Seeing Christ in Our Division

Ben Swanson, Senior

On Wednesday, November 9 I walked into the chapel of the Coleman Morse Center and sat down for the adoration slot I had signed up for months before. I had gone to adoration at this time every week before that day and I will continue to go at this time for the rest of the semester. This time, however, meant just a bit more. I had spent the day watching people make their way around campus as if there was a great weight on their shoulders. Some were talking; some couldn’t find the words to say anything at all. I realized that regardless of the results of Tuesday’s election, people in this country were divided and many were feeling broken.

Photo by Matt Cashore/University of Notre Dame
Matt Cashore/University of Notre Dame

I went around campus trying to look beyond the division to see if Christ was still on the fringes, but people were just too divided to see Him. I went to adoration to ask Him where he had gone and to rise above all the brokenness. I stepped into the chapel, grabbed the Bible from the table, and sat down. This semester I have been working through the gospel of Luke, so I flipped, and read from the next passage:

“I have come to set the earth on fire, and how I wish it were already blazing!
There is a baptism with which I must be baptized, and how great is my anguish until it is accomplished!

Do you think that I have come to establish peace on the earth? No, I tell you, but rather division. From now on a household of five will be divided, three against two and two against three;
father will be divided against his son and a son against his father, a mother against her daughter and a daughter against her mother, a mother-in-law against her daughter-in-law and a daughter-in-law against her mother-in-law.”

This is not what I was hoping to hear. I wanted the Bible to tell me everything was going to be alright and all divisions would soon fade. Instead, Jesus tells us our houses will be divided. Our families will be split. Sound familiar?

 My fault had been trying to look beyond the division as if somehow Jesus couldn’t exist in that context.
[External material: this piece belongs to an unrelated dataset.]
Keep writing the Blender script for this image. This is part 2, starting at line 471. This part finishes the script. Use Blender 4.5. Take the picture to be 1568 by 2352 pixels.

Jesus tells us the exact opposite: the division is exactly where Jesus is. Jesus works in our brokenness because it is in times of brokenness and division we turn to Him and to the Father. We cry out as a lost child, “Where are you?” and he responds with the tenderness and care of a parent by scooping us up and holding us tight. We didn’t see Him because we didn’t expect Him to be there with us. We think God is too good and too pure to dirty his hands in the broken lives of humanity. All I had to do was look up and I would have seen how wrong this mindset is. There at the end of the chapel was Jesus hanging, crucified. On that cross is brokenness and division. On that cross is everything we would never want God to see. God entered fully into the darkest places of human existence because every bit of us is worth saving.

Photo by Matt Cashore
Photo by Matt Cashore

As I have walked around campus since that day, I have not tried to look beyond the division. Instead, I look closely at it and see that Jesus is there waiting for us to turn to Him. We must be willing to let Jesus be with us in our fear and brokenness for we cannot get to Him on our own. Jesus has come to us where we are and he wants to hold us in His arms for he loves us dearly. He is our source of hope and the only way we can fix the brokenness. Jesus will carry us close to his heart. We must only have the trust to let Him see us as we are.